Early on, artists noticed that people were discovering music in games and then buying it elsewhere. On iTunes, downloads of the 1978 Cheap Trick song “Surrender” tripled after it appeared in Guitar Hero 2, and sales of a 1994 Weezer song from Guitar Hero 3 increased tenfold. Increasingly, games are also seen as a significant distribution platform in their own right. In its first week, Motley Crue’s 2008 single “Saints of Los Angeles” sold nearly five times as many copies on Rock Band as it did on iTunes, and at twice the price. Next month, Pearl Jam plans to release its new album simultaneously on CD and in Rock Band.In perhaps the surest sign that the music industry has started to take games seriously, feuds have erupted over which parties are stealing the others’ profits.

On choosing what songs to put in the game:

Sitting in front of his Mac in March, Martin explained that when choosing the 45 songs that come with the game, priority was given to the ones that would be most fun to play, rather than to the band’s most iconic numbers. He clicked the mouse and played a snatch of “Paperback Writer.” In the game, “Paperback Writer” comes toward the end of the live era — in a sequence inspired by, but not an exact simulation of, the Beatles’ concerts at Budokan. The 1966 Japan shows were recorded, but there was no thought of using the live versions in the game. Martin dragged in another file and clicked play. Compared with the familiar, crisp recording on the single,“Paperback Writer” at Budokan is a mess — faster but less energetic, as if the Beatles were just trying to get the song over with. The harmonies are off, and the drumming is sloppy. The screaming audience doesn’t help.

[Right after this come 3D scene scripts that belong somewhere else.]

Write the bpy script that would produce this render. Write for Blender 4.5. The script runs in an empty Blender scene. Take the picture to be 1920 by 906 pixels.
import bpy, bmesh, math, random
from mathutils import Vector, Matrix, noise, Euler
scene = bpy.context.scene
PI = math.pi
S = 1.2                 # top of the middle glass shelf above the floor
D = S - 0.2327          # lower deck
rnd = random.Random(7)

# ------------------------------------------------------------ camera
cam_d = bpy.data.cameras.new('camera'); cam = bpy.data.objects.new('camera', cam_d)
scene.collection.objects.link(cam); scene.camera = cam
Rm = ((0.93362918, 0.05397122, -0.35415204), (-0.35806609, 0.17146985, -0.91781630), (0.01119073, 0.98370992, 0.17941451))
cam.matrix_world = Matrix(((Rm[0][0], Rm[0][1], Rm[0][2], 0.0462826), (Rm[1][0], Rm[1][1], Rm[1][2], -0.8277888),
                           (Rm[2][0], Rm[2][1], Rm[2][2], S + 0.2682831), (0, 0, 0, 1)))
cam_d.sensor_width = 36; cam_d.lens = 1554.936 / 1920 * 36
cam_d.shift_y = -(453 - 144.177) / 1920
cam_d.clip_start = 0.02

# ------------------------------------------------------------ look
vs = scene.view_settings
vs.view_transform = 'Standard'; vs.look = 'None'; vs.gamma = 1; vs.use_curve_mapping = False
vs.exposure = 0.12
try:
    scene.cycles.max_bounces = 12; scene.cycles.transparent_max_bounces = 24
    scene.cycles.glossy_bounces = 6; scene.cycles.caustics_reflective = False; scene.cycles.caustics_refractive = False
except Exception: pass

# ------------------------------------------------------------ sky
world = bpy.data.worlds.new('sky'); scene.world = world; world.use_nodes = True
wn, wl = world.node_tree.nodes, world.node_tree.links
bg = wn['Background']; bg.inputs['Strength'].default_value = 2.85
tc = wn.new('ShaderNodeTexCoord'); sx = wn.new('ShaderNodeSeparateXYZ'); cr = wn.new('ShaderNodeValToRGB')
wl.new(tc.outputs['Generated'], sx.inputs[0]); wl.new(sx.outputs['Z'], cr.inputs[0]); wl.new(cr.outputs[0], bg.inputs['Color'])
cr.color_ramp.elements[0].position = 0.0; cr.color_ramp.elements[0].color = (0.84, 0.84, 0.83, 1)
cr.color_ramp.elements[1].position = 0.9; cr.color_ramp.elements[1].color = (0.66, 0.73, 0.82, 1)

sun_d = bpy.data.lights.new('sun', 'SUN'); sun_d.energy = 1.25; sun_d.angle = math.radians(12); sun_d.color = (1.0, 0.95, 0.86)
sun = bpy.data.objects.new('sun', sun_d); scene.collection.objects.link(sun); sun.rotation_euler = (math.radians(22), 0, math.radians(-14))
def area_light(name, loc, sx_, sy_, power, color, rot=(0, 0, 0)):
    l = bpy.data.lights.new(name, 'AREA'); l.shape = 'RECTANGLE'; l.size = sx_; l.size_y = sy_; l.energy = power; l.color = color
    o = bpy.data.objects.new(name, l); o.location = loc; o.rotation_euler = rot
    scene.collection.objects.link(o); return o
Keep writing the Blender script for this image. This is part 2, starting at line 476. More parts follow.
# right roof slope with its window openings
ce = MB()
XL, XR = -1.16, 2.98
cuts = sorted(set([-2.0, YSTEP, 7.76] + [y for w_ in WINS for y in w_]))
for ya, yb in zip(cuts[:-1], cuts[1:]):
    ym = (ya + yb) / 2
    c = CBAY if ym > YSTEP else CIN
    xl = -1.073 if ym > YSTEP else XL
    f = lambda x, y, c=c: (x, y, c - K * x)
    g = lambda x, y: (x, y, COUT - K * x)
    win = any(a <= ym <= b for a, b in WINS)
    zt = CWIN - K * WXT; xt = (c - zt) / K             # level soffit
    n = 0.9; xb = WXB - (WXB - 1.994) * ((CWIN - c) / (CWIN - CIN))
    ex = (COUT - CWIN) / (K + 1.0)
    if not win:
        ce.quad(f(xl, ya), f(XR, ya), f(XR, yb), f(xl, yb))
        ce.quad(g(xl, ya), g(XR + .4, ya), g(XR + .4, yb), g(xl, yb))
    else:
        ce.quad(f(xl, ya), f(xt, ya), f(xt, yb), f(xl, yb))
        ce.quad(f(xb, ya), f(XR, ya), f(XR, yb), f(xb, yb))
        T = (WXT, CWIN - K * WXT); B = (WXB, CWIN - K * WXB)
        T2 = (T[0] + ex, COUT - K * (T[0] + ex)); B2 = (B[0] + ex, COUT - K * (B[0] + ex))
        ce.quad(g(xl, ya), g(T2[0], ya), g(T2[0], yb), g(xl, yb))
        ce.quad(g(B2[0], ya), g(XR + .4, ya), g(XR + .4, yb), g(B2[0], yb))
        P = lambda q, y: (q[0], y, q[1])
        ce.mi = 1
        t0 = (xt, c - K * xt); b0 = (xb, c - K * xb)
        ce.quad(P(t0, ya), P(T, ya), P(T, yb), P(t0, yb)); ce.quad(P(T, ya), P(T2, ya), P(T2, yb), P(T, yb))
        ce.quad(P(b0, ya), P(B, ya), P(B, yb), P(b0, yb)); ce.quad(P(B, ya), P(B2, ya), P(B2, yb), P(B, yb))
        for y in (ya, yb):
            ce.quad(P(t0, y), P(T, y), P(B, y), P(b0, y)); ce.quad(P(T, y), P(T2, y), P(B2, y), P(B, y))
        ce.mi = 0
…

On playing rhythm games vs. playing real instruments:

There is something about music video games that infuriates people. The hostility comes largely from musicians, although many people who enjoy these games are musicians themselves. Even people who are not offended by the games are frequently baffled by them. Olivia Harrison admits that her husband’s response to Rock Band probably would have been, “Why don’t they play real guitars?”

Gamers in turn are baffled by the criticism of what is, after all, “just a game.” People who play Halo or Gran Turismo are rarely asked why they don’t pick up a real gun or race real cars. You rarely hear that Monopoly is a waste of time because it doesn’t actually teach anything about buying hotels. The disparagement of Rock Band and Guitar Hero, then, suggests that music games do resemble actual performance, at least enough so that people feel the need to point out that they are not. Indeed a common defense of Rock Band is that it does teach musical fundamentals or at least inspires people to upgrade to proper instruments. MTV Games’ Paul DeGooyer likens Rock Band to the Kodaly method of music instruction, which assigned hand symbols to do-re-mi and involves using rhythmic tapping as pedagogical building blocks.

Kiri Miller, an assistant professor of ethnomusicology at Brown University who studies video-game music, says the two most common responses to the game are equally misguided. “Either these games are supposed to be teaching you some fabulous skill that we can celebrate or they are supposed to be having some terrible deleterious effect and turning you into some kind of automaton,” she told me. Instead of thinking of the games in relation, good or bad, to traditional performance, she finds them “compelling in and of themselves as a new form of musical experience.”